Given information =>
· · · ·
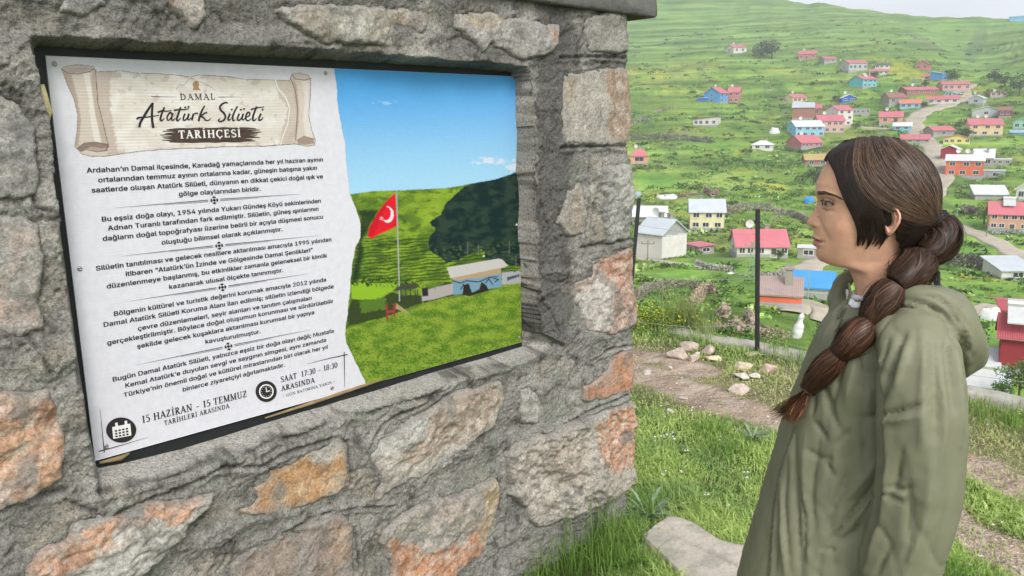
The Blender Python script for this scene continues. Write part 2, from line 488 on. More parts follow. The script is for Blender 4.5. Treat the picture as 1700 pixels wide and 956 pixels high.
# the terrace underfoot: turf soil, dry patches and bare dirt
near = _B < .3
dm = dirt_mask(X_, Y_); dr = dry_mask(X_, Y_)
nn = fbm(X_ * 6, Y_ * 6, 8, 4)
cn = mixc(np.array([.075, .115, .03]), np.array([.13, .155, .055]), sstep(-.4, .5, nn))
cn = mixc(cn, np.array([.25, .215, .135]), dr * .75)
cn = mixc(cn, mixc(np.array([.35, .265, .20]), np.array([.47, .38, .31]), sstep(-.4, .5, nn)), dm)
colT = np.where(near[..., None], cn, colT)
colT = np.where(((_B >= .3) & (_B < 8))[..., None], mixc(colT, np.array([.09, .16, .04]), np.full(_B.shape, .7)), colT)
Vt = np.stack([X_, Y_, Z_], -1).reshape(-1, 3)
ft = grid_faces(len(_rs), len(_azs), wrap=True)[:, ::-1]
m_ground = mat('hill_turf', rough=.95, var=.28, scale=.9, bump=.7, bscale=2.2, attr=True, spec=.1, bdist=.35, detail=8, strata=.46)
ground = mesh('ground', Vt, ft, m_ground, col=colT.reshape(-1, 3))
tag(ground, 'green terraced hillside and trodden turf terrace in front of it', kind='structure')
del X_, Y_, A_

# ---- roads: strips laid just above the slope
m_road = mat('dirt_road', (.44, .39, .31), rough=.95, var=.15, scale=.6, bump=.3, bscale=3, spec=.1, bdist=.05, vcol2=(.36, .32, .25))
for C, w in ROADC:
    T = np.gradient(C, axis=0); T /= np.linalg.norm(T, axis=1)[:, None]
    Nn = np.stack([-T[:, 1], T[:, 0]], 1)
    wv = w * (1 + .12 * np.sin(np.arange(len(C)) * .7) + .1 * fbm(np.arange(len(C)) * .3, 2.2))
    offs = np.linspace(-.5, .5, 7)
    V = C[:, None, :] + Nn[:, None, :] * (offs[None, :, None] * wv[:, None, None])
    zz = ground_z(V[..., 0], V[..., 1]) + .10 + .06 * (1 - (2 * offs) ** 2)
    V3 = np.concatenate([V, zz[..., None]], -1)
    L_ = V3[:, :1].copy(); L_[..., 2] -= 1.5; Rr = V3[:, -1:].copy(); Rr[..., 2] -= 1.5
    V3 = np.concatenate([L_, V3, Rr], 1)
    tag(mesh('road', V3.reshape(-1, 3), grid_faces(len(C), 9), m_road), kind='structure')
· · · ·
Set exercise => Pick out the lines that include the word "colT" and write them out.

Response =>
colT = np.where(near[..., None], cn, colT)
colT = np.where(((_B >= .3) & (_B < 8))[..., None], mixc(colT, np.array([.09, .16, .04]), np.full(_B.shape, .7)), colT)
ground = mesh('ground', Vt, ft, m_ground, col=colT.reshape(-1, 3))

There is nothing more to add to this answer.